The way I’d look at it is this: if, in every GOP primary season between now and midcentury, we had an equally unsettled contest this far in, then one of them would go to the convention, and the others wouldn’t. If that feels about right, then a 10% chance should make sense to you. If not, then it shouldn’t.
The obvious weakness of this approach is the starting point - that we should see a brokered convention about once a century in each party if they keep the current system. I can’t say that’s true or false, but it seemed like as good a starting point as any.
Normal people (ex: non SDMB posters) find persistence and standing up for your beliefs to be a positive.
I don’t think people would find his message appealing if he said, “Oh well, I can’t win it. I’m gonna throw my support behind Mitt Romney.” If he goes down with a fight, so be it. His supporters will decide what they should do in the event that he loses. That could be supporting Mitt Romney, Barack Obama, Gary Johnson, etc. Paul isn’t going to make that choice for them and jump in with Romney.

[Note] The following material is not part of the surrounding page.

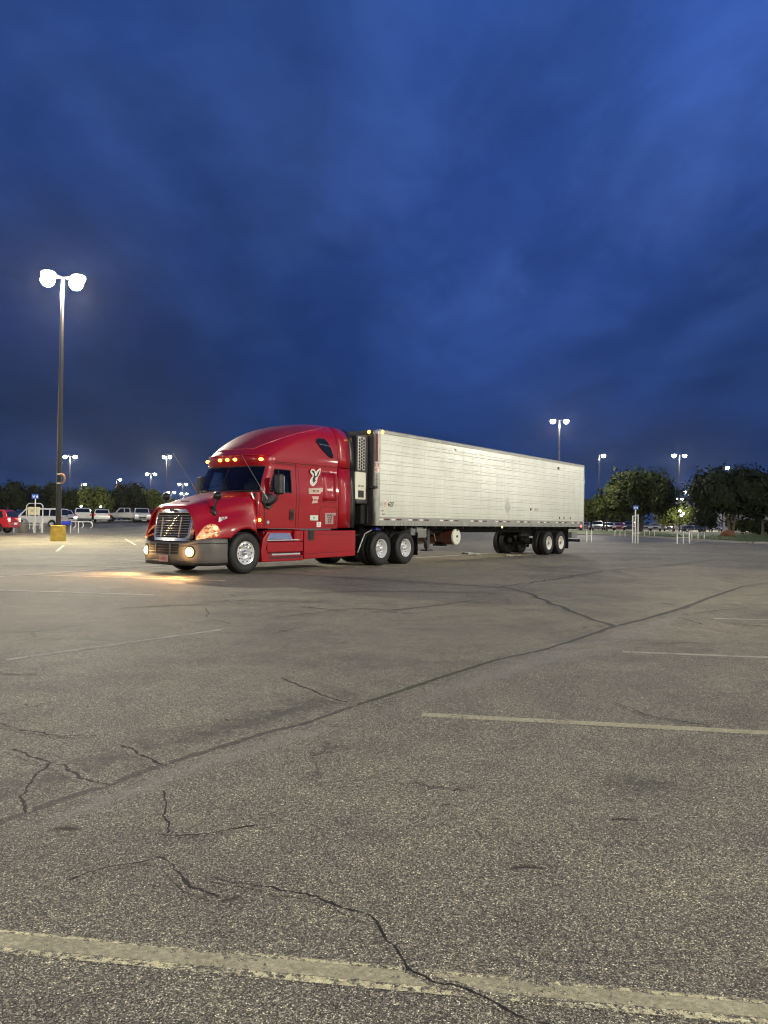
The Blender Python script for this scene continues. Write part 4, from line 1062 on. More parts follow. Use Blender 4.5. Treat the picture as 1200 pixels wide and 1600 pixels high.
text_mesh('logo_lettering', 'III IIII', .055, M_SHAD, tractor, (2.72, 1.2105, 1.90), (XR, ZU))
MB().prism([(2.90, 1.34), (2.58, 1.34), (2.58, 1.19 + .29), (2.90, 1.48)], 1.187, 1.1915).build('pale_sticker', P('pale_sticker_paint', (.66, .70, .58), .4), tractor)
text_mesh('sticker_lettering', 'IIIII', .075, P('teal_ink', (.1, .38, .42), .5), tractor, (2.74, 1.194, 1.41), (XR, ZU))
side_poly('square_sticker', [(2.63, 1.16), (2.45, 1.16), (2.45, 1.30), (2.63, 1.30)], M_INKW, 1.187)
text_mesh('sticker_lettering', 'II\nII', .06, M_SHAD, tractor, (2.54, 1.1935, 1.23), (XR, ZU), spacing=.9)
side_poly('notice_panel', [(2.28, 1.55), (1.82, 1.56), (1.82, 1.49), (1.93, 1.49), (1.93, 1.25), (2.28, 1.24)], P('grey_pink_decal', (.40, .26, .24), .5), 1.1885)
text_mesh('notice_lettering', 'IIIII IIIIIII\nII IIII III\nIII IIIII\nIIII III', .07, M_SHAD, tractor, (2.09, 1.1935, 1.395), (XR, ZU), spacing=.85)
hp = hood_pt(5.93, 4.6)
side_poly('unit_plate', [(6.04, 1.27), (5.78, 1.31), (5.76, 1.40), (6.02, 1.385)], M_INKW, 1.075)
text_mesh('unit_number', '769', .105, M_SHAD, tractor, (5.90, 1.082, 1.345), (Vector((-1, 0, .1)), ZU))
# chassis, axles, wheels
MB().box(-2.6, 5.6, .36, .46, .62, .86).box(-2.6, 5.6, -.46, -.36, .62, .86).build('frame_rail', M_MATB, tractor)
for ax in (ARX, -.336, -1.63):
    MB().tube([(ax, -1.0, .515), (ax, 1.0, .515)], .075, 10).build('axle', M_MATB, tractor)
for sg in (1, -1):
    wheel(tractor, ARX, 1.05 * sg, sg, 'steer')
    for ax in (-.336, -1.63):
        wheel(tractor, ax, 1.085 * sg, sg, 'outer'); wheel(tractor, ax, .765 * sg, sg, 'inner')
MB().lathe([(0, .08), (.28, .08), (.30, 0)], 20, axis='x').build('differential', M_MATB, tractor, loc=(-.5, 0, .55))
MB().box(-1.45, -.4, -.45, .45, .98, 1.08).build('fifth_wheel', M_MATB, tractor, bevel=.03)
MB().box(1.0, 2.9, -.98, -.55, .36, .95).build('fuel_tank', M_ALU, tractor, bevel=.12, seg=4)
MB().lathe([(0, 0), (.3, 0), (.32, .03), (.32, 1.8), (.3, 1.83), (0, 1.83)], 24, axis='x').build('fuel_tank', M_ALU, tractor, loc=(1.0, .62, .66), smooth=40)
MB().tube([(.72, 1.12, .42), (.60, 1.15, .70), (.42, 1.15, .97), (.10, 1.15, 1.08)], .02, 8).build('fender_bracket', M_RAIL, tractor, smooth=60)
for sg in (1, -1): MB().box(-2.34, -2.32, .72 * sg, 1.2 * sg, .26, 1.0).build('mud_flap', M_BLK, tractor)
MB().box(.15, .9, -.75, .75, .90, .95).build('deck_plate', M_MATB, tractor)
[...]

I could be wrong.
[QUOTE=Chronos]
Ron Paul is not a libertarian. He’s a hard-right conservative who likes marijuana. And his son is the same, except without the pot.
[/QUOTE]
Paul has done more for the libertarian message than any living person. Whether or not you think he is actually a libertarian is inconsequential.
True. But Paul has also done more damage to the libertarian message than any living person. Now people associate that brand with him, and not in a good way.